Stated goal »
Repeat, please, only the lines from the top of the data down to the line with "struct('trim_4', MB().box(XB - .002, XB"; include both of those lines.

Data excerpt »
- - -
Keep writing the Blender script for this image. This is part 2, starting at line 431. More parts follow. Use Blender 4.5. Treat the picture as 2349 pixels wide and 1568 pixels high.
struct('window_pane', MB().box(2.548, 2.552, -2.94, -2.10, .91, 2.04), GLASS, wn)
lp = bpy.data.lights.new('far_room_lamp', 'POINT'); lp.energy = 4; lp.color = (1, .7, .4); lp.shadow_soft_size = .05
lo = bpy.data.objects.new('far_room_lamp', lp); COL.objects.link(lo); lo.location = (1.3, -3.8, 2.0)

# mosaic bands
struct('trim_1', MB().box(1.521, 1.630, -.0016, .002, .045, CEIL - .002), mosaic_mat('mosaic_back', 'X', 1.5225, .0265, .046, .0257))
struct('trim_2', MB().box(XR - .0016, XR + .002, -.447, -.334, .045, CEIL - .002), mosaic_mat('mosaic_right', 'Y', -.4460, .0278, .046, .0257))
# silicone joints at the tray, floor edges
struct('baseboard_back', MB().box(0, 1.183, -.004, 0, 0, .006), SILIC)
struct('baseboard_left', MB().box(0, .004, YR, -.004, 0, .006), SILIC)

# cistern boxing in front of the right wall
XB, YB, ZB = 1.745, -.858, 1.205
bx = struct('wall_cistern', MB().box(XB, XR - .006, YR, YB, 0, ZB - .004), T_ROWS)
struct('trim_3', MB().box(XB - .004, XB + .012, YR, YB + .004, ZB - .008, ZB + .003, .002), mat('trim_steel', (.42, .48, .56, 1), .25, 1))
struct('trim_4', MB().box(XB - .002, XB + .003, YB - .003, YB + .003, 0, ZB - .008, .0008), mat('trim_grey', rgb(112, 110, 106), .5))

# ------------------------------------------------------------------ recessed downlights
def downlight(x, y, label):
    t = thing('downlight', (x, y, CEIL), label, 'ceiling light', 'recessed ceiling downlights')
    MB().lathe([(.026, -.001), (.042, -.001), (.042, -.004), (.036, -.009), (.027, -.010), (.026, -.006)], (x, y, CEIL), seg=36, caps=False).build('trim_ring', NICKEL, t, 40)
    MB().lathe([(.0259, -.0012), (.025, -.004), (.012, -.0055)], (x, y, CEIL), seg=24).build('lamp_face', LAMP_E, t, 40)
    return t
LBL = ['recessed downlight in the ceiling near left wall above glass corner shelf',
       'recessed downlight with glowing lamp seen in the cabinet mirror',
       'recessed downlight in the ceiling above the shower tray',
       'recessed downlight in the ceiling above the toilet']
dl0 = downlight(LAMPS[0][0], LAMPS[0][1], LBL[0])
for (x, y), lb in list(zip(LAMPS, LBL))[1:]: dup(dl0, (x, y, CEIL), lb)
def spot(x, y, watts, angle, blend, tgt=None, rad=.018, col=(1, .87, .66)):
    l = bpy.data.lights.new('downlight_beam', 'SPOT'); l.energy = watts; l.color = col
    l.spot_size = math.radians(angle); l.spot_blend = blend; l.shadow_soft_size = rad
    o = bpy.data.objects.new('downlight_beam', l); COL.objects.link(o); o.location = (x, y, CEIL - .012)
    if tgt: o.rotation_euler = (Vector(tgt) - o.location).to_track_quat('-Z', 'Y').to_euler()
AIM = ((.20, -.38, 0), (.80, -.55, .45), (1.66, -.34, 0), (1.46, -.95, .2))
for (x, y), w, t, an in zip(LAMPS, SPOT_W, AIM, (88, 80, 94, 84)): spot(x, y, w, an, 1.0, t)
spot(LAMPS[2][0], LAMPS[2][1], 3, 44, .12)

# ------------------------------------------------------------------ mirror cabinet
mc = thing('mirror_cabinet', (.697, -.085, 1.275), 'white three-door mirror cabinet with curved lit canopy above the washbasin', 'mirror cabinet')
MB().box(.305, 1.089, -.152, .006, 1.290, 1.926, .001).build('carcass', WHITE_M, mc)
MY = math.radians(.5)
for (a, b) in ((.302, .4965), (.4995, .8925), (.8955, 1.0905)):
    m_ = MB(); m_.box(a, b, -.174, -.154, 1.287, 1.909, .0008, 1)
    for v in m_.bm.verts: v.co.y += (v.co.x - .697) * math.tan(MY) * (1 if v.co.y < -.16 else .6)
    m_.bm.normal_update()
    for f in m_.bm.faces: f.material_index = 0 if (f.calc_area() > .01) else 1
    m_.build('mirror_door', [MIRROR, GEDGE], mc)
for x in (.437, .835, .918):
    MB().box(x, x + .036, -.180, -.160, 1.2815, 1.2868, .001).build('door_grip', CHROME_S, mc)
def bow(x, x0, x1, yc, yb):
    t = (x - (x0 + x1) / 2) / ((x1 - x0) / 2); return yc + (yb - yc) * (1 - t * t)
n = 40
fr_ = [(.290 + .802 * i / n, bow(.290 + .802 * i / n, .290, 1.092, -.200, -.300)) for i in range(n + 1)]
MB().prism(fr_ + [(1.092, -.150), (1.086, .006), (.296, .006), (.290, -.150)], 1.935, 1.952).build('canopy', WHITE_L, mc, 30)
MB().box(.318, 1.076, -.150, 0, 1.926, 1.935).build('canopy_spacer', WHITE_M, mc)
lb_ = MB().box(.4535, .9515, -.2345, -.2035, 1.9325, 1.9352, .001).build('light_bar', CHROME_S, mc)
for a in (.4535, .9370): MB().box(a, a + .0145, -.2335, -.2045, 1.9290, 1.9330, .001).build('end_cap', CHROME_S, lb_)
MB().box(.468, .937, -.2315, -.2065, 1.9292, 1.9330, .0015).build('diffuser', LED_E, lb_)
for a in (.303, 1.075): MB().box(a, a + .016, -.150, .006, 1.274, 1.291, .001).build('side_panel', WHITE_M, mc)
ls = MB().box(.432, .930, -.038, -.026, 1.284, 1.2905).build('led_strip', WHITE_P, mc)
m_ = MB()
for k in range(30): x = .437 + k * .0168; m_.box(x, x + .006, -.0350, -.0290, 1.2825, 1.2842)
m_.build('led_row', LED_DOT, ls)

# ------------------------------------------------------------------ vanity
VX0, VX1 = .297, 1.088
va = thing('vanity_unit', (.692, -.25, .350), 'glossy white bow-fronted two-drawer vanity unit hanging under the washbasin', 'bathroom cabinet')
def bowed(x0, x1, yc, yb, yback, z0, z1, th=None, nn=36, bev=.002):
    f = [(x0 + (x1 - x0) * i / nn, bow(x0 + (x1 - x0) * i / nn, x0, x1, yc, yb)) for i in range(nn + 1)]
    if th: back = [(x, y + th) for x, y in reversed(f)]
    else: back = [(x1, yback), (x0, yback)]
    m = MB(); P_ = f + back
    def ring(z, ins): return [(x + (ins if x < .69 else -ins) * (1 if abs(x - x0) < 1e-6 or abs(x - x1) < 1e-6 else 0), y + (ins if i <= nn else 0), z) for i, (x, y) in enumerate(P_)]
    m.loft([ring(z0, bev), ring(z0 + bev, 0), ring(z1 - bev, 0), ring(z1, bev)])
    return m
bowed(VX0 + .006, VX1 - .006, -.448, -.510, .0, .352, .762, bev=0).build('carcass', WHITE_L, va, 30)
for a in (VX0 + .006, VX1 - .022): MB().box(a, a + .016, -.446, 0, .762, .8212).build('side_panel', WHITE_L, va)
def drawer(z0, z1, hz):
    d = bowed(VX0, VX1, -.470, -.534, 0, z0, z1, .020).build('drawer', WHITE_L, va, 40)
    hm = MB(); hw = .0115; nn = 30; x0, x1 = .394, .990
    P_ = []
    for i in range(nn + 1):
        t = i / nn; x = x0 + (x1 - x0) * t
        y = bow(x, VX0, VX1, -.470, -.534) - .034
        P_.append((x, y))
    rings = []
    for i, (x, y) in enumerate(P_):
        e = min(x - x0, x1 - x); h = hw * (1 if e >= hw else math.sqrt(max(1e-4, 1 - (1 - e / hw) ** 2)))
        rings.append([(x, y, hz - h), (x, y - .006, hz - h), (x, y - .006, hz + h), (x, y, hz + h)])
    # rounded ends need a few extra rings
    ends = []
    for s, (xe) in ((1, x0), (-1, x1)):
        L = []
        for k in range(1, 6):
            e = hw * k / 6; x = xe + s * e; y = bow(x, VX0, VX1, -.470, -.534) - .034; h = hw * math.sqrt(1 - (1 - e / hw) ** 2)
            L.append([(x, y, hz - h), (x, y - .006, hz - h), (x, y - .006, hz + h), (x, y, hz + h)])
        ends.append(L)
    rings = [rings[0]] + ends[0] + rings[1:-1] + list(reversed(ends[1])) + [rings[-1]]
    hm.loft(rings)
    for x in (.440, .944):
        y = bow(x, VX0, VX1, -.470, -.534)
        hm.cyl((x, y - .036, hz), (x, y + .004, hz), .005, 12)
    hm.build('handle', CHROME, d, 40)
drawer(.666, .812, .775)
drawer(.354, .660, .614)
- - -
Answer below »
Keep writing the Blender script for this image. This is part 2, starting at line 431. More parts follow. Use Blender 4.5. Treat the picture as 2349 pixels wide and 1568 pixels high.
struct('window_pane', MB().box(2.548, 2.552, -2.94, -2.10, .91, 2.04), GLASS, wn)
lp = bpy.data.lights.new('far_room_lamp', 'POINT'); lp.energy = 4; lp.color = (1, .7, .4); lp.shadow_soft_size = .05
lo = bpy.data.objects.new('far_room_lamp', lp); COL.objects.link(lo); lo.location = (1.3, -3.8, 2.0)

# mosaic bands
struct('trim_1', MB().box(1.521, 1.630, -.0016, .002, .045, CEIL - .002), mosaic_mat('mosaic_back', 'X', 1.5225, .0265, .046, .0257))
struct('trim_2', MB().box(XR - .0016, XR + .002, -.447, -.334, .045, CEIL - .002), mosaic_mat('mosaic_right', 'Y', -.4460, .0278, .046, .0257))
# silicone joints at the tray, floor edges
struct('baseboard_back', MB().box(0, 1.183, -.004, 0, 0, .006), SILIC)
struct('baseboard_left', MB().box(0, .004, YR, -.004, 0, .006), SILIC)

# cistern boxing in front of the right wall
XB, YB, ZB = 1.745, -.858, 1.205
bx = struct('wall_cistern', MB().box(XB, XR - .006, YR, YB, 0, ZB - .004), T_ROWS)
struct('trim_3', MB().box(XB - .004, XB + .012, YR, YB + .004, ZB - .008, ZB + .003, .002), mat('trim_steel', (.42, .48, .56, 1), .25, 1))
struct('trim_4', MB().box(XB - .002, XB + .003, YB - .003, YB + .003, 0, ZB - .008, .0008), mat('trim_grey', rgb(112, 110, 106), .5))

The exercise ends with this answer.